By extending SDN to transport this management across layers and vendors, network management can be virtualised and automated and all layers can be exposed as network resources to applications running on top of the SDN controller. Transport SDN can represent the reality of a multi-layer network as a single virtualised abstract view, allowing either service provider operations staff or applications to simply ask for a connection from point A to point B with bandwidth and quality of service without having to know all of the specifics of the multiple layers. All of the resources in the network at all layers are now treated as resource pools that can be shared by any service or application.

The SDN controller, after examining this pool of virtualised resources across all layers, can calculate the most cost-effective path to satisfy the constraints, simulate the change before it goes into production and then automatically set up the service across multiple devices with little or no human intervention.

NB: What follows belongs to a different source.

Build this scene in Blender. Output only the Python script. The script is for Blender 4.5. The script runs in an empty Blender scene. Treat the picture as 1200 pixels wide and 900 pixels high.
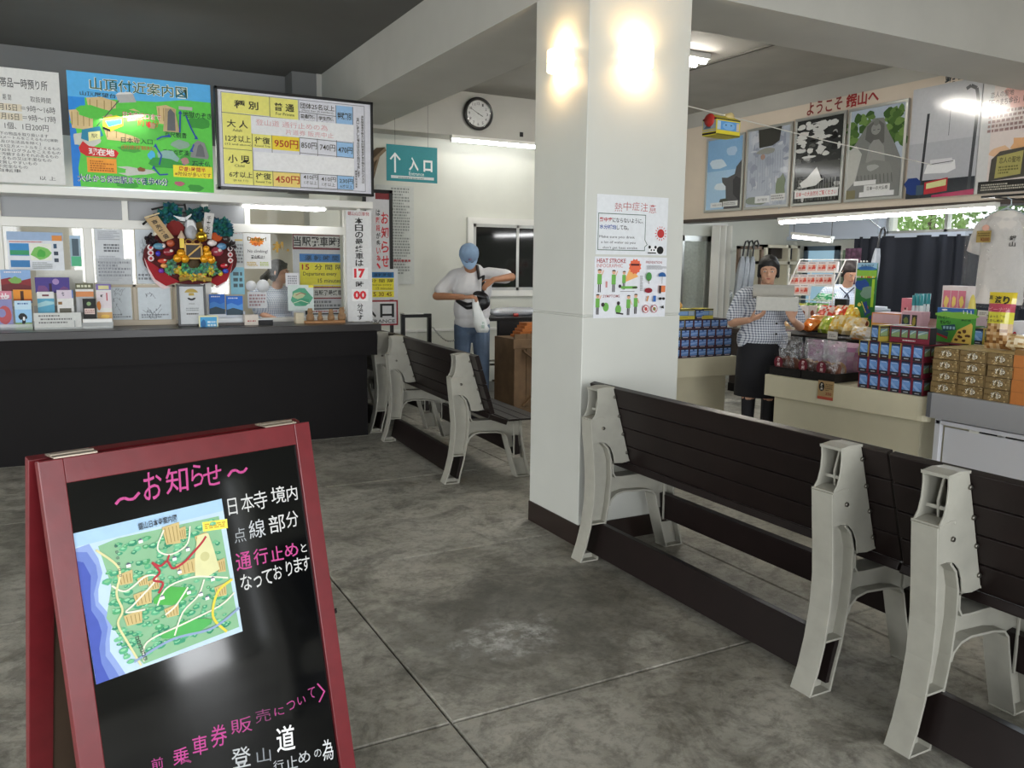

The key benefits of extending SDN to the transport layer and delivering on a multi-layer, multi-vendor and multi-domain solution would be:

  • Network scalability through the quick deployment of optical bandwidth to support routers and other bandwidth-intensive application demands.
  • Efficient resource utilisation by optimising the path taken through the network based on application requirements and by establishing more deterministic failover scenarios to minimise overprovisioning.
  • Lowered operating expenditure through automating the network across layers, eliminating device-by-device configuration at the router layer and coordinating with the transport layer.
  • Speed time to revenue by allowing the network and any changes to be simulated in software ahead of time and then, once finalised, radically pushed to the network.
  • Increased reliability with more deterministic and faster protection.

Transport SDN: A Summary

In order for SDN to be truly useful in multi-domain, multi-vendor and multi-layer networks, it needs to extend its control to include the emerging next-generation converged optical transport layer, where integrated switching adds substantial network value and has significant impact on overall network architecture—including what happens at higher layers. Extending SDN to transport requires a hardware and software architecture that supports an ability to abstract optical wavelengths into pools of optical capacity and to be able to map any service from 1-100GbE into those pools. Virtualising transport layer resources for more dynamic and efficient management will give service providers the flexibility, speed and capacity to manage exactly when, where and how they grow. This will ultimately result in both increased revenues and lower operating expenses on those large capital and operational investments that they’ve already made in their transport networks.